Entries with scene source code:
☆ ☆ ☆ ☆ ☆ ☆ ☆
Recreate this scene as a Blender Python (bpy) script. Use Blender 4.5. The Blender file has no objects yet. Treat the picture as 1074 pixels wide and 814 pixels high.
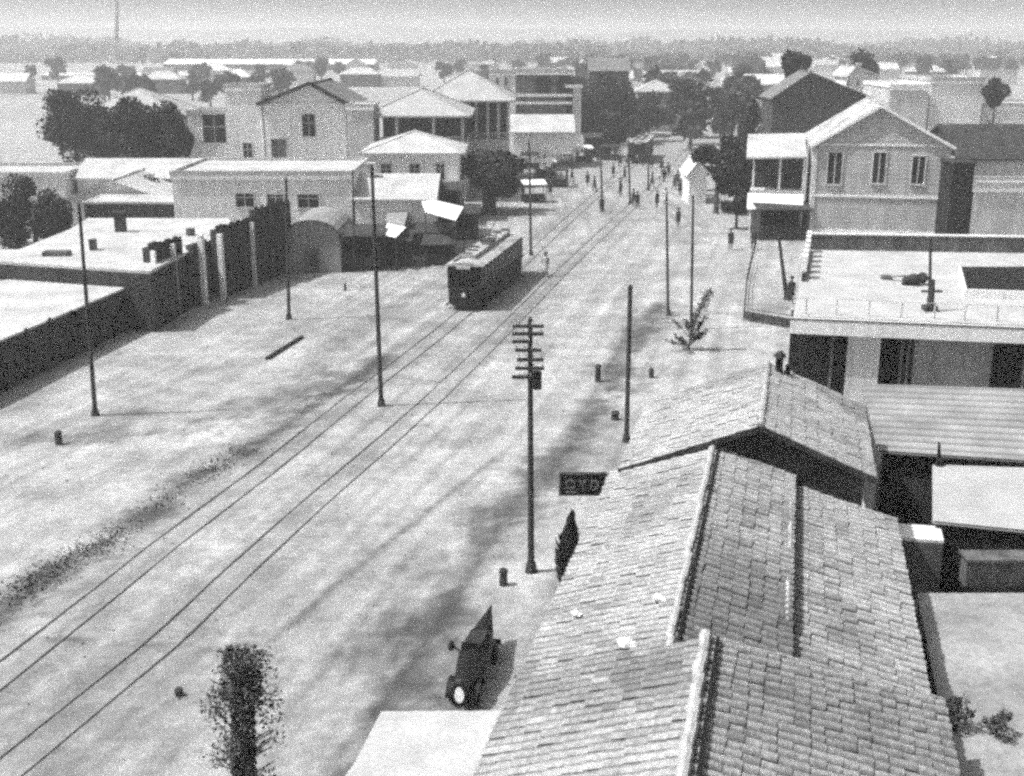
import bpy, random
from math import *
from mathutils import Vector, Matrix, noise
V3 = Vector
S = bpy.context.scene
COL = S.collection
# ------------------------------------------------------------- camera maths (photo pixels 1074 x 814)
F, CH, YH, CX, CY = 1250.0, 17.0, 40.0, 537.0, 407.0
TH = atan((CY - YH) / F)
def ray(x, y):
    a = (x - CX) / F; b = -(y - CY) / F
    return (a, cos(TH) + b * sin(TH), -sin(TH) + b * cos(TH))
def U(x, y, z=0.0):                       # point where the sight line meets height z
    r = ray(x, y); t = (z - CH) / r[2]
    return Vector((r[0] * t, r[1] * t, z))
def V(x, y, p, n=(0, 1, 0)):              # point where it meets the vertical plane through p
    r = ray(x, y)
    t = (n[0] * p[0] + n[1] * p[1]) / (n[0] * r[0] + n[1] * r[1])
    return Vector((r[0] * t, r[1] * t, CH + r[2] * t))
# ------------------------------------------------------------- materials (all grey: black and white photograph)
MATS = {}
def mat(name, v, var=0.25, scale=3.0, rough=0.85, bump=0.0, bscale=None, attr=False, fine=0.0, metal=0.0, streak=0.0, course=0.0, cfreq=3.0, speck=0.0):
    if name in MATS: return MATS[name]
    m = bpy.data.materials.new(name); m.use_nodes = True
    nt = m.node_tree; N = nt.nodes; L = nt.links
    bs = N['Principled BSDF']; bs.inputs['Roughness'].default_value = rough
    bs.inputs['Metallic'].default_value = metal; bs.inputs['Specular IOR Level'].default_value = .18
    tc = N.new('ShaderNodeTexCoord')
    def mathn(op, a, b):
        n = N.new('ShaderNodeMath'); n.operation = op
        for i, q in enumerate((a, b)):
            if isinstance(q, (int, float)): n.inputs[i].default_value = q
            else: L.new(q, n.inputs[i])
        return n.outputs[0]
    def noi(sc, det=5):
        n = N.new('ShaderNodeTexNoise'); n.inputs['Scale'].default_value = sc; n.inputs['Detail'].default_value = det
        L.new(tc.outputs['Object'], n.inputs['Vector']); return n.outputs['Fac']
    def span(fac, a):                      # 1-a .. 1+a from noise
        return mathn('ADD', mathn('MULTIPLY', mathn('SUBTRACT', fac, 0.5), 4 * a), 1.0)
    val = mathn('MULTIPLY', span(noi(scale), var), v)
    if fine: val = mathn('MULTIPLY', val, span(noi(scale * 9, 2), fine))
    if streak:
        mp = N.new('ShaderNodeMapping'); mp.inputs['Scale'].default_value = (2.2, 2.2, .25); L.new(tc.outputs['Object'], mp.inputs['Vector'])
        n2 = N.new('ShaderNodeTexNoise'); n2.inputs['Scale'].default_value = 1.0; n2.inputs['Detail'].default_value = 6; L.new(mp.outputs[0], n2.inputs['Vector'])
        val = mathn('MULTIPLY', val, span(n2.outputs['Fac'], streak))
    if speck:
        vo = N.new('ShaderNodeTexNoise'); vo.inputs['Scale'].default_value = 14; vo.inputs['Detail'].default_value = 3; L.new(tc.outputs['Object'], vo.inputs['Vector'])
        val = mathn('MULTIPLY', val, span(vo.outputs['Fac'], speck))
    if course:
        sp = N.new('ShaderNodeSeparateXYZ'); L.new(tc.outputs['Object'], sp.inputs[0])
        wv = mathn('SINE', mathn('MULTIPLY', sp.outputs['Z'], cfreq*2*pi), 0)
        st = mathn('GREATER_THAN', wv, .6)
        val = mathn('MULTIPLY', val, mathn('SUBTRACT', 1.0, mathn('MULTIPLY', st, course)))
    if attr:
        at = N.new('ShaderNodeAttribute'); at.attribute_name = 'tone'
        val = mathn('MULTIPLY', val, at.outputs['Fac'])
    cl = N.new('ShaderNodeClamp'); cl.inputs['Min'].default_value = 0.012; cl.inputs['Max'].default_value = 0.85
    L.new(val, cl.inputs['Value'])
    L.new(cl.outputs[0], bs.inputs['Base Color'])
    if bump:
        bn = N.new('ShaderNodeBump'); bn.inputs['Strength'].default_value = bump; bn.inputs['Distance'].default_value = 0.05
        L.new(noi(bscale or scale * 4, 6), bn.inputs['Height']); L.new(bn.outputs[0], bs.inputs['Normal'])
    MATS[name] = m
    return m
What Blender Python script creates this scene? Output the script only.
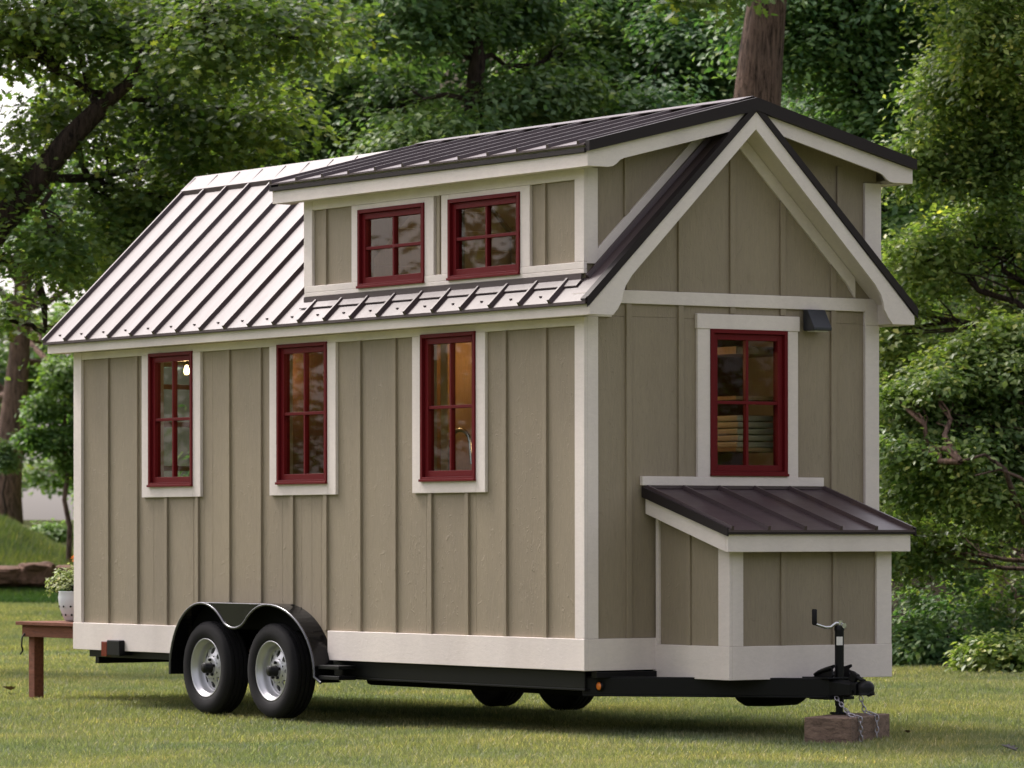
☆ ☆ ☆ ☆ ☆ ☆ ☆
Reproduce every line precisely as given, omitting all pictures.

Recreate this scene as a Blender Python (bpy) script. Use Blender 4.5. The Blender file has no objects yet. Treat the picture as 1074 pixels wide and 814 pixels high.
import bpy, random
from math import *
from mathutils import Vector, Matrix, noise
V3 = Vector
S = bpy.context.scene
COL = S.collection
# ------------------------------------------------------------- camera maths (photo pixels 1074 x 814)
F, CH, YH, CX, CY = 1250.0, 17.0, 40.0, 537.0, 407.0
TH = atan((CY - YH) / F)
def ray(x, y):
    a = (x - CX) / F; b = -(y - CY) / F
    return (a, cos(TH) + b * sin(TH), -sin(TH) + b * cos(TH))
def U(x, y, z=0.0):                       # point where the sight line meets height z
    r = ray(x, y); t = (z - CH) / r[2]
    return Vector((r[0] * t, r[1] * t, z))
def V(x, y, p, n=(0, 1, 0)):              # point where it meets the vertical plane through p
    r = ray(x, y)
    t = (n[0] * p[0] + n[1] * p[1]) / (n[0] * r[0] + n[1] * r[1])
    return Vector((r[0] * t, r[1] * t, CH + r[2] * t))
# ------------------------------------------------------------- materials (all grey: black and white photograph)
MATS = {}
def mat(name, v, var=0.25, scale=3.0, rough=0.85, bump=0.0, bscale=None, attr=False, fine=0.0, metal=0.0, streak=0.0, course=0.0, cfreq=3.0, speck=0.0):
    if name in MATS: return MATS[name]
    m = bpy.data.materials.new(name); m.use_nodes = True
    nt = m.node_tree; N = nt.nodes; L = nt.links
    bs = N['Principled BSDF']; bs.inputs['Roughness'].default_value = rough
    bs.inputs['Metallic'].default_value = metal; bs.inputs['Specular IOR Level'].default_value = .18
    tc = N.new('ShaderNodeTexCoord')
    def mathn(op, a, b):
        n = N.new('ShaderNodeMath'); n.operation = op
        for i, q in enumerate((a, b)):
            if isinstance(q, (int, float)): n.inputs[i].default_value = q
            else: L.new(q, n.inputs[i])
        return n.outputs[0]
    def noi(sc, det=5):
        n = N.new('ShaderNodeTexNoise'); n.inputs['Scale'].default_value = sc; n.inputs['Detail'].default_value = det
        L.new(tc.outputs['Object'], n.inputs['Vector']); return n.outputs['Fac']
    def span(fac, a):                      # 1-a .. 1+a from noise
        return mathn('ADD', mathn('MULTIPLY', mathn('SUBTRACT', fac, 0.5), 4 * a), 1.0)
    val = mathn('MULTIPLY', span(noi(scale), var), v)
    if fine: val = mathn('MULTIPLY', val, span(noi(scale * 9, 2), fine))
    if streak:
        mp = N.new('ShaderNodeMapping'); mp.inputs['Scale'].default_value = (2.2, 2.2, .25); L.new(tc.outputs['Object'], mp.inputs['Vector'])
        n2 = N.new('ShaderNodeTexNoise'); n2.inputs['Scale'].default_value = 1.0; n2.inputs['Detail'].default_value = 6; L.new(mp.outputs[0], n2.inputs['Vector'])
        val = mathn('MULTIPLY', val, span(n2.outputs['Fac'], streak))
    if speck:
        vo = N.new('ShaderNodeTexNoise'); vo.inputs['Scale'].default_value = 14; vo.inputs['Detail'].default_value = 3; L.new(tc.outputs['Object'], vo.inputs['Vector'])
        val = mathn('MULTIPLY', val, span(vo.outputs['Fac'], speck))
    if course:
        sp = N.new('ShaderNodeSeparateXYZ'); L.new(tc.outputs['Object'], sp.inputs[0])
        wv = mathn('SINE', mathn('MULTIPLY', sp.outputs['Z'], cfreq*2*pi), 0)
        st = mathn('GREATER_THAN', wv, .6)
        val = mathn('MULTIPLY', val, mathn('SUBTRACT', 1.0, mathn('MULTIPLY', st, course)))
    if attr:
        at = N.new('ShaderNodeAttribute'); at.attribute_name = 'tone'
        val = mathn('MULTIPLY', val, at.outputs['Fac'])
    cl = N.new('ShaderNodeClamp'); cl.inputs['Min'].default_value = 0.012; cl.inputs['Max'].default_value = 0.85
    L.new(val, cl.inputs['Value'])
    L.new(cl.outputs[0], bs.inputs['Base Color'])
    if bump:
        bn = N.new('ShaderNodeBump'); bn.inputs['Strength'].default_value = bump; bn.inputs['Distance'].default_value = 0.05
        L.new(noi(bscale or scale * 4, 6), bn.inputs['Height']); L.new(bn.outputs[0], bs.inputs['Normal'])
    MATS[name] = m
    return m
What Blender Python script creates this scene? Output the script only.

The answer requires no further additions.